In the meantime, if I’m a Greek citizen, I’m wondering if I’ll ever be living in a country that has a consistent stock of aspirin again.

Categories: finance
  1. Deane
    January 27, 2012 at 9:43 am

    “start introducing a system that works, with a CDS market that is either reasonably regulated or nonexistent” Amen!


  2. vbounded
    January 27, 2012 at 9:48 am

    Cathy, the kicker is that if you have a duty of loyalty and care to your investors, and if you breach those duties by failing to reject a voluntary haircut, you get sued by your investors and lose your house.

    Greece can try to force a haircut because like 90% of its bonds are governed by local law. But investors can fight if they’ve got a good treaty …

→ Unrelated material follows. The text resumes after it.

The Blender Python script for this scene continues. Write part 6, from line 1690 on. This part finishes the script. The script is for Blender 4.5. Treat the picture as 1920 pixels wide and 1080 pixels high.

  3. January 27, 2012 at 3:11 pm

    And just to make matters worse although a genuine default still f***s up Europe, the ECB and the Greek private banks, a default is no longer directly bad news for the Greek government, because the austerity measures have worked and they now have a surplus (prior to interest payments) http://www.bbc.co.uk/news/business-16756135


  4. PragmaticLibertarian
    January 28, 2012 at 12:39 pm

    I’m not sure that the CDS should be a problem in the way you are suggesting. While it is true that the hypothetical hedge fund will not agree to a writedown because it is insulated from the costs of default, those costs have been transferred to the CDS seller, not eliminated. Accordingly, it should be possible to bring the CDS seller into the negotiations and have the situation be the same as if they (and not the hedge fund) were the owner of the bond – because economically they are.

    The real reason the talks are failing is not that owners are insulated due to CDS purchases, but that the Greeks (and more relevantly the Germans and the ECB) want private sector bondholders to bear the entire cost while public sector owners are not harmed by the restructuring. This can only be accomplished voluntarily and will hurt private sector owners more than a default. This, and not anything to do with the CDS market, is why the negotiations have failed.


  5. Aloysius
    January 28, 2012 at 5:25 pm

    One question that is becoming pertinent is: who are the CDS sellers? One reason this is important is that, in case of a Greek default, some CDS sellers might go bankrupt under the weight of their obligations. This is what happened in the housing crisis, e.g. AIG, the largest guarantor of such insurance, collapsed. I have been told that, in that case, the ECB and the governments who hold Greek bonds are going to re-negotiate the bond terms, while private investors will be allowed to neither contest the terms, nor take recourse to either veto what the ECB and the Greek government negotiate or sue the Greek government. That is the worst possible scenario for a private investor, and the scenario with which the Greek government and the EU might be threatening private investors. That would be a strong incentive for hedge funds to participate in the negotiations.


  6. ZObserver
    January 30, 2012 at 10:18 am

    You make a great point here. I wonder who are the counterparties that have to pay up on Greek CDS. Jamie Dimon said that he believes US Banks have very little exposure to Greek default. Since AIG is out of the game, who in the world is stuck with this exposure. The hedge funds you mentioned bought the insurance from someone…or is this a hallucination in a CDS environment that lacks transparency. Maybe we will find another MF Global on the end of this line.